* _Raw records_

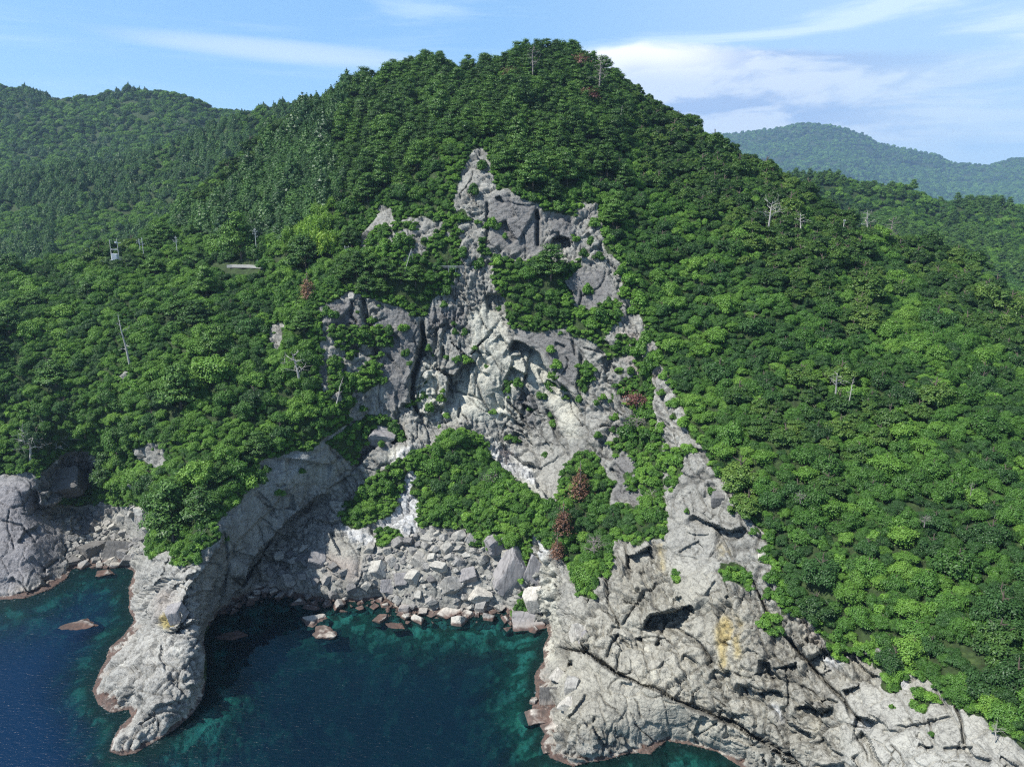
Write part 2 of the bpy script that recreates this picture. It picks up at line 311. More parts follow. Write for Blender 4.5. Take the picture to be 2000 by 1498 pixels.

* * *

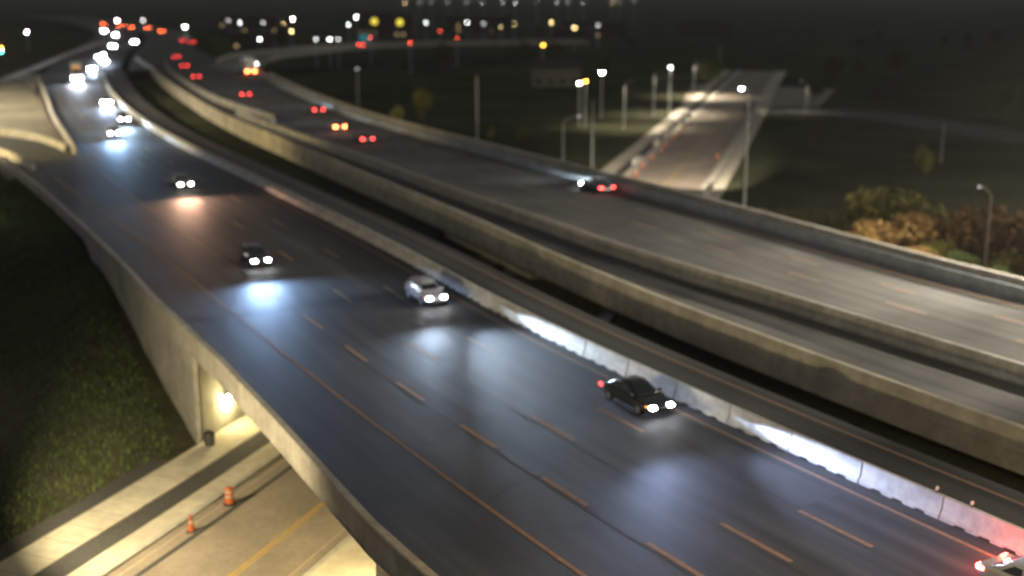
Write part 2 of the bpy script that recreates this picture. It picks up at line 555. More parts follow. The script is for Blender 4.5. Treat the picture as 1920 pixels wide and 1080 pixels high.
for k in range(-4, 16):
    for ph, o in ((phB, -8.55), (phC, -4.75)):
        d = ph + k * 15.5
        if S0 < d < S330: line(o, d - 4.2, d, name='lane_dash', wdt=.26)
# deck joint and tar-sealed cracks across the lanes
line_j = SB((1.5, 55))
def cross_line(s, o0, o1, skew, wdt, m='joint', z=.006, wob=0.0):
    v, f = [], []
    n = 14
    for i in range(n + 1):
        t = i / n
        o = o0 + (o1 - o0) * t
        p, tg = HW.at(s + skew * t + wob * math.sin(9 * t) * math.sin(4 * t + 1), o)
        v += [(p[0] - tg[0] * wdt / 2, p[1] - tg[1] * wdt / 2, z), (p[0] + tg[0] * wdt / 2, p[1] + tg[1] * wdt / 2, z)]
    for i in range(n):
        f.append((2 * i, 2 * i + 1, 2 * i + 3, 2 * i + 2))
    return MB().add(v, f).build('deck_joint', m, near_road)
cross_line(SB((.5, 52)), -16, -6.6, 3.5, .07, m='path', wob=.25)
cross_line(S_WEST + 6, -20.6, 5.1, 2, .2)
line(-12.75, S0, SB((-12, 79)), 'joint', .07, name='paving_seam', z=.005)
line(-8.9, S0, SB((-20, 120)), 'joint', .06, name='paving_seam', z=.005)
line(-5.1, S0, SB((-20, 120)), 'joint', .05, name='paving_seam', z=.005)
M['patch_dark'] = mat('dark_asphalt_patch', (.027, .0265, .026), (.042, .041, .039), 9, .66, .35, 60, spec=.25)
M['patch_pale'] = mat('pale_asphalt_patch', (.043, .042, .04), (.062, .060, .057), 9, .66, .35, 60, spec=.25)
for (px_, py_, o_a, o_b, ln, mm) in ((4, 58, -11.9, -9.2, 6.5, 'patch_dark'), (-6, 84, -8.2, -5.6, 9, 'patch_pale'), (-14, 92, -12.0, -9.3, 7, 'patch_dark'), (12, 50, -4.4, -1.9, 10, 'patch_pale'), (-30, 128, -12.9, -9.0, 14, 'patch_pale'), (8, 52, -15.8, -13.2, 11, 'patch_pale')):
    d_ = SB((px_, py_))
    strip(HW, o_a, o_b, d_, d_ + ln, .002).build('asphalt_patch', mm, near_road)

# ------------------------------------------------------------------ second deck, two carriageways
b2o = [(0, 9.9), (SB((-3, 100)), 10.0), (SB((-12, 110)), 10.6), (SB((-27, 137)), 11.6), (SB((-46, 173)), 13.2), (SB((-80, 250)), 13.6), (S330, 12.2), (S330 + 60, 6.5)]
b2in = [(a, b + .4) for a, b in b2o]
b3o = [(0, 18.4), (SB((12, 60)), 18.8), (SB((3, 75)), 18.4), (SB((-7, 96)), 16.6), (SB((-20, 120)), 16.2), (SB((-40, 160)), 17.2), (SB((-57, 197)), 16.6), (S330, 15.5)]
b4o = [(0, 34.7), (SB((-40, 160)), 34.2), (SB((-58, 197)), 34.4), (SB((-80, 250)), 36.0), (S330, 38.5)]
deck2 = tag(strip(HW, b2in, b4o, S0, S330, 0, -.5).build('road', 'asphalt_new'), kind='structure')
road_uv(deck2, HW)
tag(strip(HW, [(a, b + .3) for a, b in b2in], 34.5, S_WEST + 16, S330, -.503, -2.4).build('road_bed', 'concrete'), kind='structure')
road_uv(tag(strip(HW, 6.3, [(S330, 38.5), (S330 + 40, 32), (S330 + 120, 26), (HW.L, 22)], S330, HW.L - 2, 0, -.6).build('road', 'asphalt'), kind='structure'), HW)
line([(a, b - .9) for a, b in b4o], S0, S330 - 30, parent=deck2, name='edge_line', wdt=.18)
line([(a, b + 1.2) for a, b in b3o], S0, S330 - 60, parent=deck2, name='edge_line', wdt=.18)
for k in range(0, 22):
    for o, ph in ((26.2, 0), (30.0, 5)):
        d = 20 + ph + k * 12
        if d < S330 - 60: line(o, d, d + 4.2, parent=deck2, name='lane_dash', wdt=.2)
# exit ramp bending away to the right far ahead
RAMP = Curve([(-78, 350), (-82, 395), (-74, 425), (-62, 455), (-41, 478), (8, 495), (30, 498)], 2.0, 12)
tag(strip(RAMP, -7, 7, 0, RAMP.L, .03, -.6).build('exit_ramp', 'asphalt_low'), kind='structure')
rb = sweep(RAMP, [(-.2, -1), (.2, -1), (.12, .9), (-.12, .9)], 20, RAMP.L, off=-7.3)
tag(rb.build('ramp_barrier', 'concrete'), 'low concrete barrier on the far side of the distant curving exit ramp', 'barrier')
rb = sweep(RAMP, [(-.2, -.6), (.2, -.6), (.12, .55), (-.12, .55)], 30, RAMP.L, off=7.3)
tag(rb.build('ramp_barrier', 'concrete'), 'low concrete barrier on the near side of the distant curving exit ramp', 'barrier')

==

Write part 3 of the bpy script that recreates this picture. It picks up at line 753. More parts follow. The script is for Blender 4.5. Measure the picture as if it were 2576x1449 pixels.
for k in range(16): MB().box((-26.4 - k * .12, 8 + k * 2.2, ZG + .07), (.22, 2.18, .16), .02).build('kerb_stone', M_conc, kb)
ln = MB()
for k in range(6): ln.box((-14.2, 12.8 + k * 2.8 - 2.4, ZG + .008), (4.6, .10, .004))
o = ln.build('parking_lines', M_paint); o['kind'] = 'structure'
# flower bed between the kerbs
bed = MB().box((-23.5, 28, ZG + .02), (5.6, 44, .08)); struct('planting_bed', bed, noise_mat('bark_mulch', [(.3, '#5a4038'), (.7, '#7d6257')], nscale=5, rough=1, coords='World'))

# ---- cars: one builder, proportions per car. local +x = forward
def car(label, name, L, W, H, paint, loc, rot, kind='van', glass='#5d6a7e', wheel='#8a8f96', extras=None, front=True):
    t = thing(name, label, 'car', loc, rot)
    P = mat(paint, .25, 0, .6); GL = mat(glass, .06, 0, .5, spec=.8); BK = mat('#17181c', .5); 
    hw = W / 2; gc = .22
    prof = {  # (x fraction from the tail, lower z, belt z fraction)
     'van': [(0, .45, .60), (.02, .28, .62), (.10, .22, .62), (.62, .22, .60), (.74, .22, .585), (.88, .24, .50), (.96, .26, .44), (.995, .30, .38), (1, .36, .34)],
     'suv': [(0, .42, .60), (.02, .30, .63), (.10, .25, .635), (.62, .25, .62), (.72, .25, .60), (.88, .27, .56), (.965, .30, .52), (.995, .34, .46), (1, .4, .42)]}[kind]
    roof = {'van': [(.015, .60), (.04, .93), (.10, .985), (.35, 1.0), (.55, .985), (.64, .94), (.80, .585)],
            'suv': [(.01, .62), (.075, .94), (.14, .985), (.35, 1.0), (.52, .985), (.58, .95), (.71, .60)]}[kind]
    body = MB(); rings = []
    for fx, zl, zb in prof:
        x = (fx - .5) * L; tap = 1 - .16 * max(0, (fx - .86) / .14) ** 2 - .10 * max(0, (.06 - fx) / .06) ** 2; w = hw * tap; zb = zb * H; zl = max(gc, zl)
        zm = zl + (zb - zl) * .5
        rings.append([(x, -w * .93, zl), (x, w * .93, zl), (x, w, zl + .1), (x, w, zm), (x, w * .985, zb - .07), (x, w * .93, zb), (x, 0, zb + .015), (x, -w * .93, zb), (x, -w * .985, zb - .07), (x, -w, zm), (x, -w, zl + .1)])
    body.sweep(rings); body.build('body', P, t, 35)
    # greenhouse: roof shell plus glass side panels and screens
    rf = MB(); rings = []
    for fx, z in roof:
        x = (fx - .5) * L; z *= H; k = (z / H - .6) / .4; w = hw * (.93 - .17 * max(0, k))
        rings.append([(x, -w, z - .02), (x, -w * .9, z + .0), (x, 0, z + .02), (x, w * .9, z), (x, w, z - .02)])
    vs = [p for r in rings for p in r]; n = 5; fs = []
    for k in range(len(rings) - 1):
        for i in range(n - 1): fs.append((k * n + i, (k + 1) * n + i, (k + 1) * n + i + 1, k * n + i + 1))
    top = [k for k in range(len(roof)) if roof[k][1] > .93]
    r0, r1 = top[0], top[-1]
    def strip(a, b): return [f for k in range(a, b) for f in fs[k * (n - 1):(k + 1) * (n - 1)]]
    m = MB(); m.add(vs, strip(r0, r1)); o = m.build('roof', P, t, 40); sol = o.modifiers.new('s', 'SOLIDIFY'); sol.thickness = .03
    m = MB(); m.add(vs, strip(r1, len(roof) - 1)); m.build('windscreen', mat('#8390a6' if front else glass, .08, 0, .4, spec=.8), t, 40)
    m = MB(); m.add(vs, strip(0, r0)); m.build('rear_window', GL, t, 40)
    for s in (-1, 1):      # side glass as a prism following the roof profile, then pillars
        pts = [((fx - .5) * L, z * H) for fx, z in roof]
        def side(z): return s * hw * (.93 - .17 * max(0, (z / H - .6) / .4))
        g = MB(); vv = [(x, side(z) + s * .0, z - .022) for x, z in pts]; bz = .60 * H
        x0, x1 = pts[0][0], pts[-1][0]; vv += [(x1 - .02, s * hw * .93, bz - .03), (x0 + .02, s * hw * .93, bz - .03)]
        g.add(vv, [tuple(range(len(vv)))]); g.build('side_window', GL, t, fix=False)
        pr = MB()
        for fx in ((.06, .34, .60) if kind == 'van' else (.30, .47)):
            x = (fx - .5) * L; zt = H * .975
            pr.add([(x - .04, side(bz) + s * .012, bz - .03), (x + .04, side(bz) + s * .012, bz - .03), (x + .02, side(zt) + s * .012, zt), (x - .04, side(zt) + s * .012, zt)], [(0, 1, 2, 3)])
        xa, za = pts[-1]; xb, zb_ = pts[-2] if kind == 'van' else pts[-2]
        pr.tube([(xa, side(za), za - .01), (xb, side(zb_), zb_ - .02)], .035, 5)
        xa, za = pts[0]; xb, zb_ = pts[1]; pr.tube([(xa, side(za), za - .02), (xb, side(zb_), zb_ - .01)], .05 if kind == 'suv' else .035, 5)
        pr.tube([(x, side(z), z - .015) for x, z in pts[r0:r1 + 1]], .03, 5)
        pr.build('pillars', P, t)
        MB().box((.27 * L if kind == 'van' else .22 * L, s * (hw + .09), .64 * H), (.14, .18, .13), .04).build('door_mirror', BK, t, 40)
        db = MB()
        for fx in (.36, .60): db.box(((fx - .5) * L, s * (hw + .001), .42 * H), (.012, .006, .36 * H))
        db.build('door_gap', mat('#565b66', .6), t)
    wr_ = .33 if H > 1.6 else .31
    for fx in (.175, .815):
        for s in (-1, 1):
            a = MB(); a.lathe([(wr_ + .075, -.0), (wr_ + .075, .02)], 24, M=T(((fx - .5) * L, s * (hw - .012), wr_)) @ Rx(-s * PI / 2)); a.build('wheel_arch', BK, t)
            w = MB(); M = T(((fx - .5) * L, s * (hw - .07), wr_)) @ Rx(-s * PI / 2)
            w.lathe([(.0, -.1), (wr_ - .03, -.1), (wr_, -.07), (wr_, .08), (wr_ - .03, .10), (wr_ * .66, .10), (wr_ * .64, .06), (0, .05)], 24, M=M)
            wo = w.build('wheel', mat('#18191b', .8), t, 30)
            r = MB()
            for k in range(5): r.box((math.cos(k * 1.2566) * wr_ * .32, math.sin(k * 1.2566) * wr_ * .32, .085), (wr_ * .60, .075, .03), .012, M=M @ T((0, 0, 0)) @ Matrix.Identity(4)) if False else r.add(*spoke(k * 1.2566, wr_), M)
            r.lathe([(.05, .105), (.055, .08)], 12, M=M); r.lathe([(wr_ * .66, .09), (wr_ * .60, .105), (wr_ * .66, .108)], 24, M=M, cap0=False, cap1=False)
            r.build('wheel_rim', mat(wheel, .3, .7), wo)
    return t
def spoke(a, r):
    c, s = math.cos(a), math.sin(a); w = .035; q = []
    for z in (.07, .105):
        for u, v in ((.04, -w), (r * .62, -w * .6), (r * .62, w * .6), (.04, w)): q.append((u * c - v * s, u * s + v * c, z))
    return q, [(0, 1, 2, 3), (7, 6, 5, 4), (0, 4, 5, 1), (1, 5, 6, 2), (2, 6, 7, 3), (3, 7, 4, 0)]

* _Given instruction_
Starting at the line that contains "1080 pixels high." and ending at the line that contains "strip(HW, o_a, o_b, d_, d_", repeat each line exactly, both ends included, and nothing else.

* _Written answer_
Write part 2 of the bpy script that recreates this picture. It picks up at line 555. More parts follow. The script is for Blender 4.5. Treat the picture as 1920 pixels wide and 1080 pixels high.
for k in range(-4, 16):
    for ph, o in ((phB, -8.55), (phC, -4.75)):
        d = ph + k * 15.5
        if S0 < d < S330: line(o, d - 4.2, d, name='lane_dash', wdt=.26)
# deck joint and tar-sealed cracks across the lanes
line_j = SB((1.5, 55))
def cross_line(s, o0, o1, skew, wdt, m='joint', z=.006, wob=0.0):
    v, f = [], []
    n = 14
    for i in range(n + 1):
        t = i / n
        o = o0 + (o1 - o0) * t
        p, tg = HW.at(s + skew * t + wob * math.sin(9 * t) * math.sin(4 * t + 1), o)
        v += [(p[0] - tg[0] * wdt / 2, p[1] - tg[1] * wdt / 2, z), (p[0] + tg[0] * wdt / 2, p[1] + tg[1] * wdt / 2, z)]
    for i in range(n):
        f.append((2 * i, 2 * i + 1, 2 * i + 3, 2 * i + 2))
    return MB().add(v, f).build('deck_joint', m, near_road)
cross_line(SB((.5, 52)), -16, -6.6, 3.5, .07, m='path', wob=.25)
cross_line(S_WEST + 6, -20.6, 5.1, 2, .2)
line(-12.75, S0, SB((-12, 79)), 'joint', .07, name='paving_seam', z=.005)
line(-8.9, S0, SB((-20, 120)), 'joint', .06, name='paving_seam', z=.005)
line(-5.1, S0, SB((-20, 120)), 'joint', .05, name='paving_seam', z=.005)
M['patch_dark'] = mat('dark_asphalt_patch', (.027, .0265, .026), (.042, .041, .039), 9, .66, .35, 60, spec=.25)
M['patch_pale'] = mat('pale_asphalt_patch', (.043, .042, .04), (.062, .060, .057), 9, .66, .35, 60, spec=.25)
for (px_, py_, o_a, o_b, ln, mm) in ((4, 58, -11.9, -9.2, 6.5, 'patch_dark'), (-6, 84, -8.2, -5.6, 9, 'patch_pale'), (-14, 92, -12.0, -9.3, 7, 'patch_dark'), (12, 50, -4.4, -1.9, 10, 'patch_pale'), (-30, 128, -12.9, -9.0, 14, 'patch_pale'), (8, 52, -15.8, -13.2, 11, 'patch_pale')):
    d_ = SB((px_, py_))
    strip(HW, o_a, o_b, d_, d_ + ln, .002).build('asphalt_patch', mm, near_road)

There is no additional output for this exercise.